The Walt Disney Company
Quick Facts
The Walt
Disney Company, commonly
known as Disney, is an American diversified multinational mass media and
entertainment conglomerate headquartered at the Walt Disney Studios in Burbank,
California. It is the world's second largest media conglomerate in terms of
revenue, after Comcast. Disney was founded on October 16, 1923, by Walt Disney
and Roy O. Disney as the Disney Brothers Cartoon Studio, and established
itself as a leader in the American animation industry before diversifying into
live-action film production, television, and theme parks. The company also
operated under the names The Walt Disney Studio, then Walt Disney
Productions. Taking on its current name in 1986, it expanded its existing
operations and also started divisions focused upon theater, radio, music,
publishing, and online media.
The Building in Los Angeles
neighborhood Los Feliz which
became the first Disney Studio
|
In addition,
Disney has since created corporate divisions in order to market more mature
content than is typically associated with its flagship family-oriented brands.
The company is best known for the products of its film studio, Walt Disney
Studios, which is today one of the largest and best-known studios in American
cinema.

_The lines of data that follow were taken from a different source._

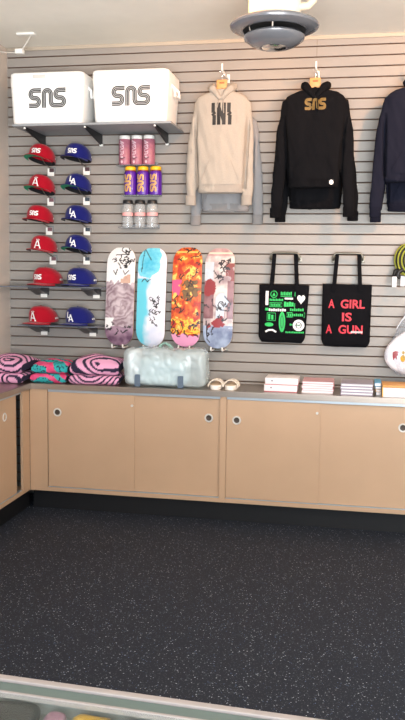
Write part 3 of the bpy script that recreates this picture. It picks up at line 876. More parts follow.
def hanger(xc, y, zsh, lb):
    t = thing('clothes_hanger', 'wooden clothes hanger in the neck of the ' + lb, 'hanger', (xc, y, zsh + .05), group='wooden hangers')
    b = NB(); rg = []
    for i in range(25):
        s = -1 + i / 12
        x = xc + s * .15; z = zsh + .092 - .135 * abs(s) ** 1.1
        hgt = .034 * (1 - .45 * abs(s))
        rg.append([(x, y + yy, z + zz) for yy, zz in ((-.007, -hgt), (.007, -hgt), (.009, -hgt * .5), (.007, 0), (-.007, 0), (-.009, -hgt * .5))])
    loft(b, rg); bar = put('shoulder_bar', b, M_wood, t)
    b = NB(); box(b, xc - .04, xc + .038, y - .0095, y + .008, zsh + .055, zsh + .118, .006); put('centre_plate', b, M_wood, t)
    b = NB(); box(b, xc - .018, xc + .018, y - .0115, y - .0095, zsh + .088, zsh + .100); put('stamp', b, mat('hanger_stamp', (150, 96, 54), .6), bar, False)
    b = NB(); pts = [(xc, y, zsh + .10), (xc, y, zsh + .135)] + [(xc + .019 * math.sin(a), y, zsh + .160 - .019 * math.cos(a) + .004) for a in [math.radians(q) for q in range(0, 250, 20)]]
    tube(b, pts, .0028, 8); put('hook', b, M_chrome, t)
    # the faceout arm on the wall that carries it
    h = thing('wall_hook', 'white wall arm above the ' + lb, 'hook', (xc + .01, 0, zsh + .18), group='white wall arms')
    b = NB(); box(b, xc - .008, xc + .016, -.012, -.002, zsh + .15, zsh + .215, .004); put('wall_plate', b, M_white, h)
    b = NB(); tube(b, [(xc + .004, -.01, zsh + .175), (xc + .004, y - .025, zsh + .175), (xc + .004, y - .033, zsh + .182), (xc + .004, y - .035, zsh + .222)], .0065, 10); put('arm', b, M_white, h)
hanger(-1.012, -.262, 3.125, 'beige hoodie')
hanger(-.34, -.262, 3.118, 'gold lettered black hoodie')
hanger(.375, -.262, 3.118, 'navy hoodie')

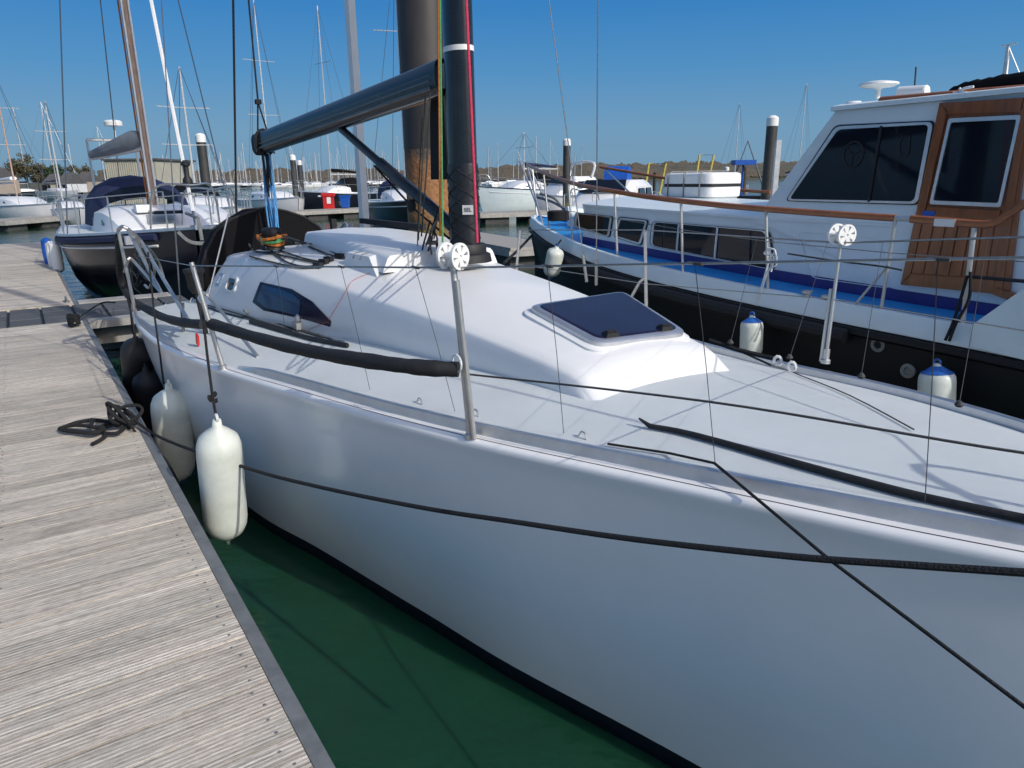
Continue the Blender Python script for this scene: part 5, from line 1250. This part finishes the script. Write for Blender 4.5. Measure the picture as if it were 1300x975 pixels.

Disney's other three main divisions are Walt Disney Parks and Resorts, Disney
Media Networks, and Disney Consumer Products and Interactive Media. Disney also
owns and operates the ABC broadcast television network; cable television
networks such as Disney Channel, ESPN, A+E Networks, and Freeform; publishing, merchandising,
music, and theatre divisions; and owns and licenses 14 theme parks around the
world. The company has been a component of the Dow Jones Industrial Average
since May 6, 1991. Mickey Mouse, an early and well-known cartoon creation of
the company, is a primary symbol and mascot for Disney.
The Silent Era : 1923 - 28
In early 1923, Kansas
City, Missouri, animator Walt Disney created a short film entitled Alice's
Wonderland, which featured child actress Virginia Davis interacting with
animated characters. After the bankruptcy in 1923 of his previous firm, Laugh-O-Gram
Studios, Disney moved to Hollywood to
join his brother, Roy O. Disney. Film distributor Margaret J. Winkler of M.J.
Winkler Productions contacted Disney with plans to distribute a whole series of
Alice Comedies purchased for $1,500 per reel with Disney as a production
partner. Walt and Roy Disney formed Disney Brothers Cartoon Studio that
same year. More animated films followed after Alice. In January 1926, with the
completion of the Disney studio on Hyperion Street, the Disney Brothers
Studio's name was changed to the Walt Disney Studio.
After the demise of the Alice comedies, Disney developed an all-cartoon series starring his first original character, Oswald the Lucky Rabbit. which was distributed by Winkler Pictures through Universal Pictures. The distributor owned Oswald, so Disney only made a few hundred dollars. Disney completed 26 Oswald shorts before losing the contract in February 1928, due to a legal loophole, when Winkler's husband Charles Mintz took over their distribution company. After failing to take over the Disney Studio, Mintz hired away four of Disney's primary animators (the exception being Ub Iwerks) to start his own animation studio, Snappy Comedies
Mickey Mouse : 1928 - 34
In 1928, to
recover from the loss of Oswald the Lucky Rabbit, Disney came up with the idea
of a mouse character named Mortimer while on a train headed to California, drawing
up a few simple drawings. The mouse was later renamed Mickey Mouse (Disney's
wife, Lillian, disliked the sound of 'Mortimer Mouse') and starred in several
Disney produced films. Ub Iwerks refined Disney's initial design of Mickey
Mouse. Disney's first sound film Steamboat Willie, a cartoon starring
Mickey, was released on November 18, 1928 through Pat Powers' distribution
company. It was the first Mickey Mouse sound cartoon released, but the third to
be created, behind Plane Crazy and The Gallopin' Gaucho. Steamboat
Willie was an immediate smash hit, and its initial success was attributeed
not just to Mickey's appeal as a character, but to the fact that it was the
first cartoon to feature synchronized sound. Disney used Pat Powers' Cinephone
system, created by Powers using Lee De Forest's Phonofilm system. Steamboat Willie premiered at B. S.
Moss's Colony Theater in New York City, now The Broadway Theatre. Disney's Plane
Crazy and The Galloping Gaucho were then retrofitted with
synchronized sound tracks and re-released successfully in 1929.